Masalah tingginya angka pengangguran di kalangan lulusan Sekolah Menengah Atas (SMA) dan Sekolah Menengah Kejuruan (SMK) terus menjadi sorotan di berbagai wilayah, terutama di perkotaan besar. Fenomena ini menunjukkan adanya ketidaksesuaian antara keterampilan yang dimiliki lulusan dengan kebutuhan dunia kerja. Oleh karena itu, penyesuaian kurikulum pendidikan menjadi kunci fundamental dalam mengatasi persoalan ini dan mempersiapkan generasi muda yang lebih siap kerja.
Tingginya angka pengangguran ini seringkali disebabkan oleh kesenjangan keterampilan (skills gap). Industri dan perusahaan membutuhkan tenaga kerja dengan kualifikasi dan keterampilan spesifik yang mungkin belum sepenuhnya diajarkan dalam kurikulum sekolah saat ini. Misalnya, perkembangan teknologi yang pesat menuntut keterampilan digital yang relevan, sementara sebagian kurikulum masih berfokus pada pendekatan konvensional. Kondisi ini membuat lulusan kesulitan bersaing di pasar kerja yang sangat dinamis.
Dampak dari tingginya angka pengangguran ini tidak hanya dirasakan oleh individu, tetapi juga berdampak pada pertumbuhan ekonomi nasional. Potensi produktivitas generasi muda menjadi tidak optimal, dan ini bisa menghambat laju pembangunan. Oleh karena itu, sangat mendesak bagi lembaga pendidikan untuk beradaptasi dan membuat kurikulum yang lebih responsif terhadap perubahan tuntutan industri.

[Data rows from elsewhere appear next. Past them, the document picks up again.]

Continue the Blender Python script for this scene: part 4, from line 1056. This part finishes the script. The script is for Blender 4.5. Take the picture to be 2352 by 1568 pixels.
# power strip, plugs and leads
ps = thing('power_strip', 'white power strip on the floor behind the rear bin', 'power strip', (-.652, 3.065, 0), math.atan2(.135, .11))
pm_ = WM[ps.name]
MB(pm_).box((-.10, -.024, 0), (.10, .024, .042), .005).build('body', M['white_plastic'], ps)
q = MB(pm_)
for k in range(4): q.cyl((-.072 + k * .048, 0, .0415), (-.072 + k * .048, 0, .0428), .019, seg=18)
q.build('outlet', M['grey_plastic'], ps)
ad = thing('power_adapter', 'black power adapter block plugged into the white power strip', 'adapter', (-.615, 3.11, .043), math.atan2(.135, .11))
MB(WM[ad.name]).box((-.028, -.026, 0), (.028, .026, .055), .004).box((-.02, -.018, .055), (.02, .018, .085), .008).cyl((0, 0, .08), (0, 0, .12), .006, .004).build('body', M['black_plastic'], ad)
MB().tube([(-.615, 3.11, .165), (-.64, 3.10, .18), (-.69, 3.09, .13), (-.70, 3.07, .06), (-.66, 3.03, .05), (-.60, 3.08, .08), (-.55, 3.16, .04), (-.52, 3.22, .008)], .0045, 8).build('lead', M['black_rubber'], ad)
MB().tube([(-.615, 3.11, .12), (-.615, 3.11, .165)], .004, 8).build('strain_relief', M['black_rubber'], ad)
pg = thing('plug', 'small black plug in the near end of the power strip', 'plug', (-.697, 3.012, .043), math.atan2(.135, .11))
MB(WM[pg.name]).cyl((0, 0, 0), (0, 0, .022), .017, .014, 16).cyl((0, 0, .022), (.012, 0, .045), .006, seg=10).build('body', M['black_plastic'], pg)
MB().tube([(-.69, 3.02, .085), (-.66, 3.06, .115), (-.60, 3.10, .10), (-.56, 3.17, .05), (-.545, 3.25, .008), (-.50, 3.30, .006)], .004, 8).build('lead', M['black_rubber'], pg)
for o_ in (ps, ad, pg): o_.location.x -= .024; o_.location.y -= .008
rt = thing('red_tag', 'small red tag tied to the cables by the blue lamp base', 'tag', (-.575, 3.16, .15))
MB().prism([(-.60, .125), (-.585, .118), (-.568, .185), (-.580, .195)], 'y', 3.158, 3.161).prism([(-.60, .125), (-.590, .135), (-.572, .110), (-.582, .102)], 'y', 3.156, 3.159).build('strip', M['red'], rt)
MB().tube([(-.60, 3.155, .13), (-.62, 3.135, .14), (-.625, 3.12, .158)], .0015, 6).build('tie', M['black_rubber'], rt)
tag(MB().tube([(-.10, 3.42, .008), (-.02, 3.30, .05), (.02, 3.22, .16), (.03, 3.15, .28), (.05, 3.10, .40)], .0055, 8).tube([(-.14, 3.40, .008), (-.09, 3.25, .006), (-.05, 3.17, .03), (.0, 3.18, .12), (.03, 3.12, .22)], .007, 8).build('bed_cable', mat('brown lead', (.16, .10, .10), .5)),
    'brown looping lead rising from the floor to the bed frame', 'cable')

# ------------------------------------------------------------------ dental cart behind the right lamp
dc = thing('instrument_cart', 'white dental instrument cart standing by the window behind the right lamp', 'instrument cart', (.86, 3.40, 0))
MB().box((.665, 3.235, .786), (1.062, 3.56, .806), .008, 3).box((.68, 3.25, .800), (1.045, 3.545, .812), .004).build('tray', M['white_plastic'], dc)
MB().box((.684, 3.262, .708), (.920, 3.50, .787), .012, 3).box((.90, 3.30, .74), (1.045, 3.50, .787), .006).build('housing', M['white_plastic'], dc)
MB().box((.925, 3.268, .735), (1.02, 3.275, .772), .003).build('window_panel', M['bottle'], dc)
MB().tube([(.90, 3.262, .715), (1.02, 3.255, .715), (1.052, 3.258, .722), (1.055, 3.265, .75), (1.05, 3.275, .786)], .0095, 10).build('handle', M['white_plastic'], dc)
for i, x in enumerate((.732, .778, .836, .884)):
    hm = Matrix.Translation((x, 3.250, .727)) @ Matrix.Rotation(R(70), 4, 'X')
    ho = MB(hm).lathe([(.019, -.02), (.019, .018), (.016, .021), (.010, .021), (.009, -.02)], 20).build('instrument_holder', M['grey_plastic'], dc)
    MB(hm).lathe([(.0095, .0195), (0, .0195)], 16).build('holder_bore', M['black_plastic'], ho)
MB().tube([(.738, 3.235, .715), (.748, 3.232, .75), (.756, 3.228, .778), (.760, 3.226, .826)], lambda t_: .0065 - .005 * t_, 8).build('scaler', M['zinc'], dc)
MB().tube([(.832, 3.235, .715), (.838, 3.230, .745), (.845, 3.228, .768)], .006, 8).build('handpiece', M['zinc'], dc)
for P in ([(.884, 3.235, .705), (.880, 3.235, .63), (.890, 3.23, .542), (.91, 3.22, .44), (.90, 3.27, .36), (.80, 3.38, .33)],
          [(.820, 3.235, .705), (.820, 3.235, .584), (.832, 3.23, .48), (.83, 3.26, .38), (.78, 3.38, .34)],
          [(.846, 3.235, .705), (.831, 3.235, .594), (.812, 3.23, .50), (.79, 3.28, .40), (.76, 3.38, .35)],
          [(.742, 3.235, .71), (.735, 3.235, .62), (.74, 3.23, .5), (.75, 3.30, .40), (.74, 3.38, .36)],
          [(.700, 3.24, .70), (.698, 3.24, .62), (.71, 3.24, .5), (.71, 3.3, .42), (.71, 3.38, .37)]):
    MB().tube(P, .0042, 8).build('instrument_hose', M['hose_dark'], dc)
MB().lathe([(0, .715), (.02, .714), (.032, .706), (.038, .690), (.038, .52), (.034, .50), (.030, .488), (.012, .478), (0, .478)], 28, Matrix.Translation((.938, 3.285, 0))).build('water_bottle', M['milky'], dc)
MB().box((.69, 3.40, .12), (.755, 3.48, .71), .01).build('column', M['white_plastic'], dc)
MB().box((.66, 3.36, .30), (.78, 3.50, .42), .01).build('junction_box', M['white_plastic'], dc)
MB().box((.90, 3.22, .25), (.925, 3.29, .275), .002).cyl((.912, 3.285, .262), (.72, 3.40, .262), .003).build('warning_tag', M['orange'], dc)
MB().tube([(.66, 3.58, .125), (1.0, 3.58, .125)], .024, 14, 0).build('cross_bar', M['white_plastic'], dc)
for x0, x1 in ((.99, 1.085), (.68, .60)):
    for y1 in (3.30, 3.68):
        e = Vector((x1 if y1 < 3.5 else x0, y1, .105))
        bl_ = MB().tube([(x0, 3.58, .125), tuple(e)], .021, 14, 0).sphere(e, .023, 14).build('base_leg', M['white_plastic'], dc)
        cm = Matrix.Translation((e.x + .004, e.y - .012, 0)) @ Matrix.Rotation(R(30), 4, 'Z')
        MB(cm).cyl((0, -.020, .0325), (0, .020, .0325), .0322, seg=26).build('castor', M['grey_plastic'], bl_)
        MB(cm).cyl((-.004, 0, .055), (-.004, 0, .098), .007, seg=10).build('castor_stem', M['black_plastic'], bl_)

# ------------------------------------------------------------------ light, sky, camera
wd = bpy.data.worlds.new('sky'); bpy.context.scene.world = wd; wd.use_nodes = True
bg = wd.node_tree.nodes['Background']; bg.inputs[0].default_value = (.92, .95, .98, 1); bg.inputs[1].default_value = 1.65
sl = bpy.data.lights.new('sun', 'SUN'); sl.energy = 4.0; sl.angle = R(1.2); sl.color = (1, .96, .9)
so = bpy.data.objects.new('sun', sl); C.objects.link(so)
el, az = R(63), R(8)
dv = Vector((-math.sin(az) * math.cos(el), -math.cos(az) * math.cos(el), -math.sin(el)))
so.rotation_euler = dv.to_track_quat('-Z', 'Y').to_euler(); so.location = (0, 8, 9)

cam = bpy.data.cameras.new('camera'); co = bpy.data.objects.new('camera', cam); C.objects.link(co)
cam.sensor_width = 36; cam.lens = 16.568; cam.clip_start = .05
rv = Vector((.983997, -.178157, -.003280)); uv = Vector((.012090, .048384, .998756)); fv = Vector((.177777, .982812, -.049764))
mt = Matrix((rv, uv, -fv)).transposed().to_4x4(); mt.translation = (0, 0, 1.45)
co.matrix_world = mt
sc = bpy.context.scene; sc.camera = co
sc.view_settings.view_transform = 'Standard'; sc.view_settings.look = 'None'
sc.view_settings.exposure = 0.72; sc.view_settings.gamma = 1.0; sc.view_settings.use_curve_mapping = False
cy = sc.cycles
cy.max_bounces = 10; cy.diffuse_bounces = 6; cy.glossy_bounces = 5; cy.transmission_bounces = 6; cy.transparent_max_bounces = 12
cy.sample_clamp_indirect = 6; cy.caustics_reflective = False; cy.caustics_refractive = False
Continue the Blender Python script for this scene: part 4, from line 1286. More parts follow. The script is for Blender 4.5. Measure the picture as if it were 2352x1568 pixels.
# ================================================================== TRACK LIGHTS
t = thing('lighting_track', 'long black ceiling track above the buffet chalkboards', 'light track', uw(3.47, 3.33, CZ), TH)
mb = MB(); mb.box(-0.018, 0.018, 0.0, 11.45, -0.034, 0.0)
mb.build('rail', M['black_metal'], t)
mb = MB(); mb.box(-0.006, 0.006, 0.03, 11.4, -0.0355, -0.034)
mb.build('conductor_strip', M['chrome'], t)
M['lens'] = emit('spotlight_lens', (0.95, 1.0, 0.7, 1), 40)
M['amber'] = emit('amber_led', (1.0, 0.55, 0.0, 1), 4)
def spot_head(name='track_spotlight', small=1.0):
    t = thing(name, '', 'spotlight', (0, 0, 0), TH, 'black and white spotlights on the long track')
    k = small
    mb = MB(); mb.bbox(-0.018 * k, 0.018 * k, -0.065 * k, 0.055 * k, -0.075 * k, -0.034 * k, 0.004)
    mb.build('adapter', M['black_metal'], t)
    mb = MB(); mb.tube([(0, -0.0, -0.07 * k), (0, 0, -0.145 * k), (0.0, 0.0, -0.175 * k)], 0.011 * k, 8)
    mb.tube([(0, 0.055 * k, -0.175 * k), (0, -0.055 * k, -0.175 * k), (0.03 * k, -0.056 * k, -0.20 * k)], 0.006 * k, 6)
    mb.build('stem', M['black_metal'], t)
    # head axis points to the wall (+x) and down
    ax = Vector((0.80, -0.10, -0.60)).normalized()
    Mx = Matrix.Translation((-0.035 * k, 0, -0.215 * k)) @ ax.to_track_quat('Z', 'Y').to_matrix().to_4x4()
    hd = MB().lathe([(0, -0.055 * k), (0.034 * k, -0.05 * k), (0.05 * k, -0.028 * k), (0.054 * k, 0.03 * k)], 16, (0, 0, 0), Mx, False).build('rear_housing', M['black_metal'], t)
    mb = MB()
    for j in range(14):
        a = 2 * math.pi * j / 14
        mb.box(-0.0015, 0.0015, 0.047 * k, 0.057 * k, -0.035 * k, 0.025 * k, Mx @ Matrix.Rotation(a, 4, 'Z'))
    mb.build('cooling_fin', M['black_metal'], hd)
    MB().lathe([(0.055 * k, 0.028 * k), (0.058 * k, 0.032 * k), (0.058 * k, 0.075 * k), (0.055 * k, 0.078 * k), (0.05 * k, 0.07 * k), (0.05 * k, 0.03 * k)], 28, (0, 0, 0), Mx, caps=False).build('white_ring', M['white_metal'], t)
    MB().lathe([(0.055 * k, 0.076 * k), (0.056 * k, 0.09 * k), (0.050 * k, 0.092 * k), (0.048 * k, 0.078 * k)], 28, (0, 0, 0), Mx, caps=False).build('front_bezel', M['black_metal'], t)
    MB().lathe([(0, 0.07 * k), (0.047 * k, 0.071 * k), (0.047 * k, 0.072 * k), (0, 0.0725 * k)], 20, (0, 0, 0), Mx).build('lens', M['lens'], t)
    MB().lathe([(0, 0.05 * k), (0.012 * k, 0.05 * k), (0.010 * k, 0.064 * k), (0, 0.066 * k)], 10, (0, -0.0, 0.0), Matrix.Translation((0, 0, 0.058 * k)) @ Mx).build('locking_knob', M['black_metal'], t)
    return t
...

Solusi utama terletak pada pengembangan kurikulum yang lebih relevan dan berorientasi pada praktik. Ini bisa dicapai melalui penguatan pendidikan vokasi yang melibatkan lebih banyak sesi praktik kerja industri (magang). Magang memberikan pengalaman nyata kepada siswa, melatih mereka dengan keterampilan yang dibutuhkan, dan membangun jaringan profesional. Kolaborasi erat antara sekolah, pemerintah, dan dunia usaha/industri (DUDI) menjadi sangat penting untuk memastikan kurikulum sesuai dengan standar dan kebutuhan pasar.
Sebagai informasi, data Badan Pusat Statistik (BPS) per Mei 2025 menunjukkan bahwa lulusan SMA/SMK masih mendominasi struktur pengangguran terbuka di beberapa ibu kota provinsi, salah satunya mencatat sekitar 20% pengangguran berasal dari jenjang tersebut. Menanggapi data tersebut, seorang praktisi pendidikan vokasi, Bapak Rahmat Hidayat, dalam sebuah wawancara daring pada hari Selasa, 13 Mei 2025, pukul 22:37 WIB, menyatakan, “Tingginya angka pengangguran ini adalah alarm bagi kita untuk segera mereformasi kurikulum. Kurikulum harus menjadi jembatan, bukan jurang pemisah, antara sekolah dan dunia kerja.”